You might think Graham is a pacifist as he distances himself from the violent people who distort Christianity. But if you think Franklin Graham is an advocate of nonviolence who opposes Christians engaging in violence and deadly conflict you would be mistaken.
In his remarks at the National Prayer Breakfast, essentially all that the President did was remind the group gathered for prayer that not only Islam but Christianity as well has been used to justify horrible violence and war.
Calling for a degree of religious humility and self-examination strikes me as a reasonable thing to do. Clearly there are many people who don’t agree. Franklin Graham is among them. Or at least he and others don’t agree when it is done by President Obama.
Many on the right want to justify or minimize the violence that has been done by Christians in the name of their faith. Or they suggest that even if Christians once did horrible things, those things were done long ago. Apparently the statute of limitations has passed. Ignore the fact that currently tens of thousands of Muslims are fleeing Christian militias in the Central African Republic or the terrorist attacks done by right wing Christians in recent years.

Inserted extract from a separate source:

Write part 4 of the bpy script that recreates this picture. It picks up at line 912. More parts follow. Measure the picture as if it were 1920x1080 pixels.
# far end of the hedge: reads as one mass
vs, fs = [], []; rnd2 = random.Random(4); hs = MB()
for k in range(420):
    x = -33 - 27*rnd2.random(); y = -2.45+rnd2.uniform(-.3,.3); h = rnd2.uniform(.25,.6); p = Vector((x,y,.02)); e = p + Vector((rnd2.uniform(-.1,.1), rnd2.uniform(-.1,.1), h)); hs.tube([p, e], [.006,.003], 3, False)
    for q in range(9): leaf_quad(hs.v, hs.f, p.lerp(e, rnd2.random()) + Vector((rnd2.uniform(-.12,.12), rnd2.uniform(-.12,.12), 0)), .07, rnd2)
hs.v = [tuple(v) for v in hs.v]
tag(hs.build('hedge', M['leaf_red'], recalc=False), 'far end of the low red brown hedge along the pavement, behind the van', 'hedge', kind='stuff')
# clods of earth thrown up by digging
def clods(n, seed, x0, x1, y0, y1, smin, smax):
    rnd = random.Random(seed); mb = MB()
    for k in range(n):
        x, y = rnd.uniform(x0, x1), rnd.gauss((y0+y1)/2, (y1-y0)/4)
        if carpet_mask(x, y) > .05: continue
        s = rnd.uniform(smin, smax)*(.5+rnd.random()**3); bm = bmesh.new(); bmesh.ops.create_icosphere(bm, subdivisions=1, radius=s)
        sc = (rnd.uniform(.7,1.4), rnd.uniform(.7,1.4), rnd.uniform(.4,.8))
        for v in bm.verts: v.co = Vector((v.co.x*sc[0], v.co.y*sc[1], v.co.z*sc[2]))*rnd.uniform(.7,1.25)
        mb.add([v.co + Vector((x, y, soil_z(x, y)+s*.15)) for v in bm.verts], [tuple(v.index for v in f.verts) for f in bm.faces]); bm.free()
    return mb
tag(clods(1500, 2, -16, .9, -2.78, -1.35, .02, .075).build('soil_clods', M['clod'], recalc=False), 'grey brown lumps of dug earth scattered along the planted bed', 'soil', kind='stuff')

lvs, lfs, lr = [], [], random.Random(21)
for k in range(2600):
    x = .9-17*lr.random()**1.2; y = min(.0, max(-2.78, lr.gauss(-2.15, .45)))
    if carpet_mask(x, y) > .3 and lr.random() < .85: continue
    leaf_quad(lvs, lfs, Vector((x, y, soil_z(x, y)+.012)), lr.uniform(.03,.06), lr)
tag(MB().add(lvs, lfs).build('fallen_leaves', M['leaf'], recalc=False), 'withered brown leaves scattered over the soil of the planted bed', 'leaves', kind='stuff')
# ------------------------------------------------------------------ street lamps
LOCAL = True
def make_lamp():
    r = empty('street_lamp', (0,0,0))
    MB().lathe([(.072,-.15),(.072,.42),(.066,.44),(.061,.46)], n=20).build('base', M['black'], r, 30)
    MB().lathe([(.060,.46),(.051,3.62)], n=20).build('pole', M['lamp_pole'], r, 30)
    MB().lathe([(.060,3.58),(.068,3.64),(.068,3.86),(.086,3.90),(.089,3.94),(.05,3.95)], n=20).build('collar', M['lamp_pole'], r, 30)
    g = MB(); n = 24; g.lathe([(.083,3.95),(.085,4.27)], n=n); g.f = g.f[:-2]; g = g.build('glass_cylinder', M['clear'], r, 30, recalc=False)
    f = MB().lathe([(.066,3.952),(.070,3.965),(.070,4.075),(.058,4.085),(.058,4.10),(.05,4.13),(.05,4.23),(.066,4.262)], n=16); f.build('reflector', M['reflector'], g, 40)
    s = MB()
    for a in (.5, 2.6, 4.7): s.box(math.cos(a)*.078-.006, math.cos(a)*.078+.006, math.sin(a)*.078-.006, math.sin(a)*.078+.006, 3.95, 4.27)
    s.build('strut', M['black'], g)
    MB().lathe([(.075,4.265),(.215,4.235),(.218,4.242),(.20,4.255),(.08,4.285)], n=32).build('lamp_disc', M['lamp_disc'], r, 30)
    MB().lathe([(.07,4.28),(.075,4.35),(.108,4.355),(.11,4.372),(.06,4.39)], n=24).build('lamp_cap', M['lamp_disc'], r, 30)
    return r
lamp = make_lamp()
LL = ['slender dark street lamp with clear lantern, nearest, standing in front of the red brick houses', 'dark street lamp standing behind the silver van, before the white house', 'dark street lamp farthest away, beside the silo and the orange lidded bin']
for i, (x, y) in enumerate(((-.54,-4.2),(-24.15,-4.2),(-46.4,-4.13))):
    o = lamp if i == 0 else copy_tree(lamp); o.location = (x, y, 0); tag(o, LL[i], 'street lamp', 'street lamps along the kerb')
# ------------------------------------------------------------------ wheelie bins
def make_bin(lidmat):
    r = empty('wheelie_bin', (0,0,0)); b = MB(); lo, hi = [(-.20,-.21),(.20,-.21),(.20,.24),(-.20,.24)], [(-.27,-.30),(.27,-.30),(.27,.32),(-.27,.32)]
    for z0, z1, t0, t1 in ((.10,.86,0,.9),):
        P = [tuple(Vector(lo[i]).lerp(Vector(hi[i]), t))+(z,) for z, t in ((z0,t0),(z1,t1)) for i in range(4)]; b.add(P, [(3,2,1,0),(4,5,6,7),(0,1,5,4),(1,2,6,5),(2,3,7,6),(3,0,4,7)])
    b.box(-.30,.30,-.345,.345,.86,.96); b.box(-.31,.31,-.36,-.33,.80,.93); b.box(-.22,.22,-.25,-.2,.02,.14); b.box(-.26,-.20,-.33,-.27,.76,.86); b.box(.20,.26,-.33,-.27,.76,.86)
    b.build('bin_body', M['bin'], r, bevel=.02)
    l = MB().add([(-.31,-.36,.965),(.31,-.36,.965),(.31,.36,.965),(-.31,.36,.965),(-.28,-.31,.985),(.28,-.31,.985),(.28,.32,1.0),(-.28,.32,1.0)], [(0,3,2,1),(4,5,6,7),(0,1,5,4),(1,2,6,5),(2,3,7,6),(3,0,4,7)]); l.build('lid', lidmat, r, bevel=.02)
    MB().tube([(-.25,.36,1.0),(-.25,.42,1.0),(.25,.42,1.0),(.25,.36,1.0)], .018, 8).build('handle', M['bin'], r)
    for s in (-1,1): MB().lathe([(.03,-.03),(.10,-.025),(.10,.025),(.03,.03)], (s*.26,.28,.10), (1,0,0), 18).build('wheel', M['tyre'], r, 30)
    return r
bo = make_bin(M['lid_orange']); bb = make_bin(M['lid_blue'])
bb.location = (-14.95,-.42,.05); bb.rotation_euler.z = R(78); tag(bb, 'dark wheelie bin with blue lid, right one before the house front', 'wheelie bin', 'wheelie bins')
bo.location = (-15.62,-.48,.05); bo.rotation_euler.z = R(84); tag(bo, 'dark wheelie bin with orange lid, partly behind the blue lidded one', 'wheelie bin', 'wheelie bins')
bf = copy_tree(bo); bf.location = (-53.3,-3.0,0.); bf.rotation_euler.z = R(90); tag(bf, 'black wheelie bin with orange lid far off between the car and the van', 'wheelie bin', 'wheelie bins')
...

You might think Graham is a pacifist as he distances himself from the violent people who distort Christianity.
But if you think Franklin Graham is an advocate of nonviolence who opposes Christians engaging in violence and deadly conflict you would be mistaken.
When Jerry Falwell, the founder of the old Moral Majority and Liberty University, boldly proclaimed, “God is pro-war,” Franklin Graham didn’t object. To the contrary, at the time he was in full agreement.
Graham is not one prone to quote Jesus’ words, “Blessed are the peacemakers; they will be called children of God” (Matthew 5:9). That line doesn’t easily tumble from the lips of someone who can say, “There’s no excitement and thrill like the complexities of war. It heightens perceptions. The smell of gunpowder. The sound of shrapnel hitting a building. Everything in you slows down, except your reflexes. They become quicker, because all of life’s emotions are played out on a razor’s edge. Your instincts take over…. War satisfies my need for danger. I love to go places where bombs blow up.”